Efficient glyceric acid electrosynthesis from waste glycerol on rare-earth-metal-alloyed mesoporous PtPb nanosheets
Dongping Fan, Lizhi Sun, Ruijia Yuan, Zhen‐An Qiao, Shunai Che, Ben Liu
Abstract
ABSTRACT The electrocatalytic glycerol oxidation reaction (GOR) offers a promising route to synthesize high value-added chemicals, for example glyceric acid (GLA), in an economic and sustainable manner. Despite some great achievements, GLA selectivity and yield rate of GOR electrocatalysis remain unsatisfactory due to uncontrollable C–C bond cleavage of glycerol (for unfavorable C1 and C2 products). In this work, rare-earth-metal (REM)-alloyed PtPb mesoporous nanosheets are demonstrated as novel yet high-performance electrocatalysts for selective GLA electrosynthesis from GOR. The best electrocatalyst—PtPbY MNSs—delivers outstanding performance for GLA electrosynthesis from glycerol, including superior selectivity of 72.5% and recordable yield rate of 656 μmol mgcat−1 h−1, surpassing most electrocatalysts reported in the literature. Meanwhile, PtPbY MNSs hold impressive stability of GOR electrocatalysis, retaining the high GLA selectivity and yield rate for reaching 15 cycles.

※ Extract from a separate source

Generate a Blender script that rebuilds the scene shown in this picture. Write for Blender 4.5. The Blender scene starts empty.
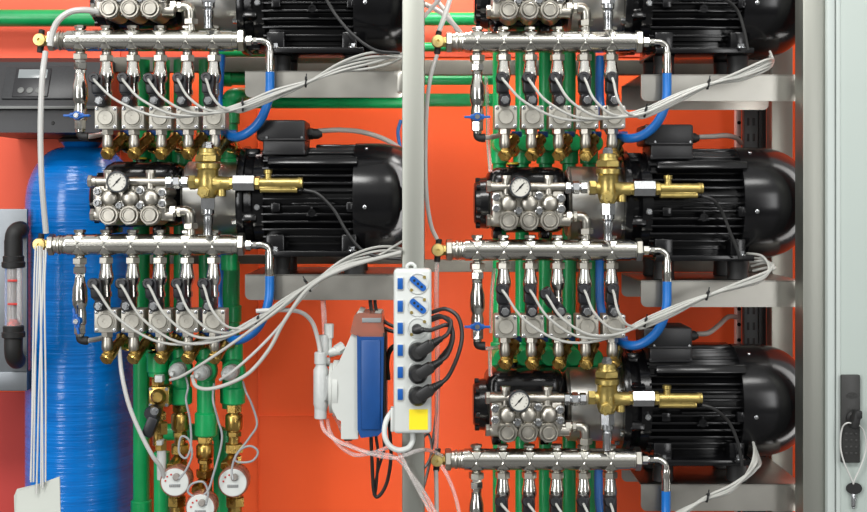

Superior performance, revealed by in situ characterizations and density functional theory calculations, is ascribed to structural and compositional synergies that kinetically promote the reactivity of glycerol and accelerate the desorption of GLA while minimizing undesirable C–C bond cleavage. This work elaborates a powerful alternative for selective electrosynthesis of high-value-added chemicals from waste alcohols by optimizing chemisorption properties of mesoporous metals by REM alloys.